This is a one line of code change for Apple and would take them a few minutes. FWIW, there are people in the iOS jailbreaking community who could do this without the source code rather quickly. I'll even go so far as to say that we actually already have all the tools for this lying around for the iPhone 4, and with only minimal changes made by even less qualified engineers they would probably work on the iPhone 5C.
> With a sufficiently complex passphrase, the FBI is still SOL.
Most people use the 4- or 6- digit PIN number. One presumes that in this case the user did so (and you can tell, as the UI is different depending on the kind of passphrase used), or the FBI wouldn't be quite so excited to bother here. It takes mere minutes to crack a 4- digit PIN code on the iPhone 4.
> The fact that only Apple is in a position to sign firmware that could do this is a positive thing in this context. The only alternatives are no firmware signing at all (so everyone could run this attack), no updates at all, or enforcing the rate-limiting in a HSM (which is what they're doing on the latest generation iPhones).
You have conveniently removed "allow the user to lock everyone out from firmware updates except themselves" from the list of possible options :/. While I am perfectly happy with the idea that some people might want to allow Apple to update the firmware on their device, I would much rather no one be able to do that unless they go through me, and as I own the hardware and it is my data that is on the line, I should have the right to make that decision. Apple is selling locks, claiming them to be secure, while not only sitting on a master key but now claiming that it isn't really a master key, which is not just disingenuous but outright dishonest at this point.
Firmware signing and how updates are delivered are one thing. I would argue that having only one possible adversary is preferable to everyone being able to create firmware that runs on your device. If there's a practical and secure approach that would allow users to install only firmware updates they approve of, I'd be all for that[1]. In the end - please correct me if I'm wrong - this would require a user-generated key or passphrase of some sort, and then we're back at a brute-force problem and the question of how secure is that passphrase and how are rate-limits enforced.

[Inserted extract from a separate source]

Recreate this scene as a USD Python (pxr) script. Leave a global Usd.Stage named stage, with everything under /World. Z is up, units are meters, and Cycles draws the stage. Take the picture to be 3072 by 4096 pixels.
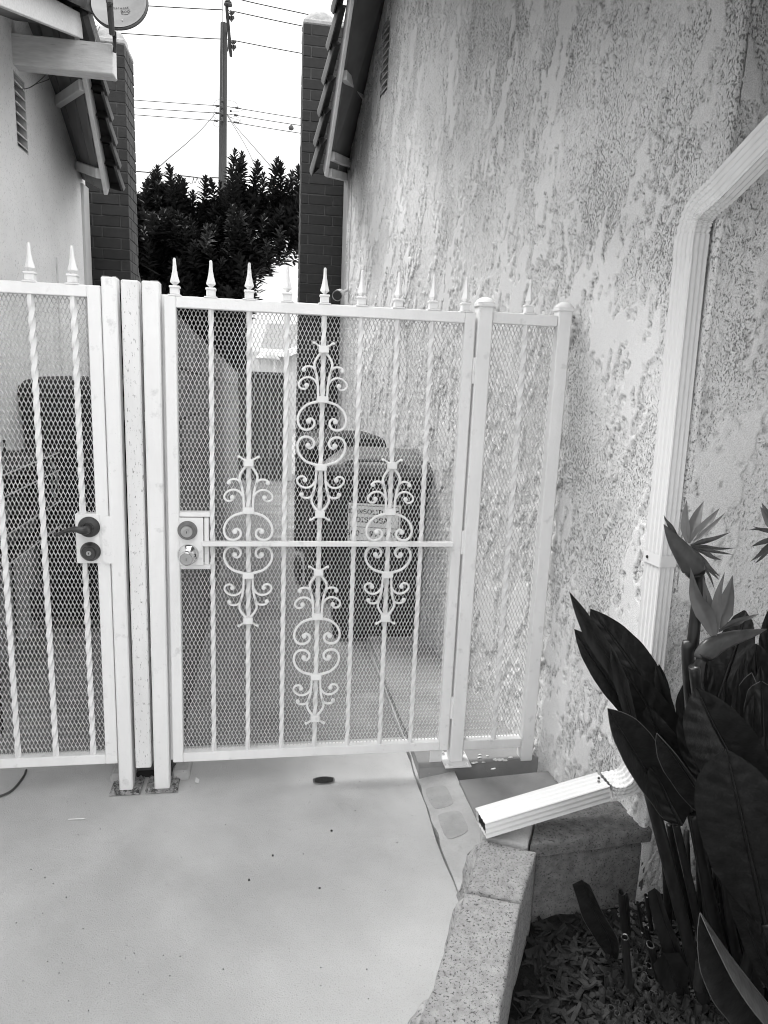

The iPhone's disc encryption, however, does not rely on this so-called master key. That's why I think calling this a backdoor isn't a fair assessment. It's entirely reliant on the complexity of your passphrase. The iPhone's security architecture, including the firmware signing and in newer versions the secure enclave, make attacks against this significantly harder (or next to impossible, if the secure enclave firmware is actually read-only ... something that definitely needs to be clarified). Compare this to your typical desktop full-disk encryption, where you usually have no countermeasures whatsoever against this kind of thing.
[1]: Speaking as a developer. I'm not qualified to answer this for sure, but my gut feeling is that such a feature in the hands of typical end-users might actually be a bad thing for security.
I think users should be allowed to make the security tradeoffs they consider relevant. Many people leave a key to the door of their house somewhere outside but nearby, yet I don't think the people who build locks should decide that that is never acceptable and decide to play parent and come up with a solution to this problem: I would prefer people to be informed about the tradeoffs they are making, but they should be allowed to do what they want. Meanwhile, this enables the people who want more security than "I trust Apple, all of Apple's employees, Apple's security from hostile third parties, and the government under which Apple does business" to go "above and beyond".
> That's why I think calling this a backdoor isn't a fair assessment.
I am using this term because Apple is using this term: they said "They [the FBI] have asked us [Apple] to build a backdoor to the iPhone." when what the result would be would still require brute forcing a passcode to get the data in question. They make it sound extremely hard, but in fact it is really easy for them to do this: it is a single line of code changed; what makes it possible for them to do this is not that they haven't bothered to build it, it is that they are moral enough to not want to do it, and they are the only people with the key... but the key, fundamentally, is equivalent to the power the FBI wants. The FBI could "build" this backdoor for themselves if Apple handed them that key.
Then there's even less reason to use All Writs to make Apple do it, unless it's to make the precedent to force the device makers to backdoor their products.
Just do it, for all of us, make that tool for 5C. But don't support FBI using this case to make "All Writs able to change products" precedent.
I can build the tool. What I can't do is sign the result. The only thing any of us are missing is the 4096-bit RSA encryption key used to sign the firmware. The way we load this tool onto the iPhone 4 is using a vulnerability in their bootloader that lets us bypass the signature check. There is only 512 bytes of data at question here, not some insurmountable amount of work.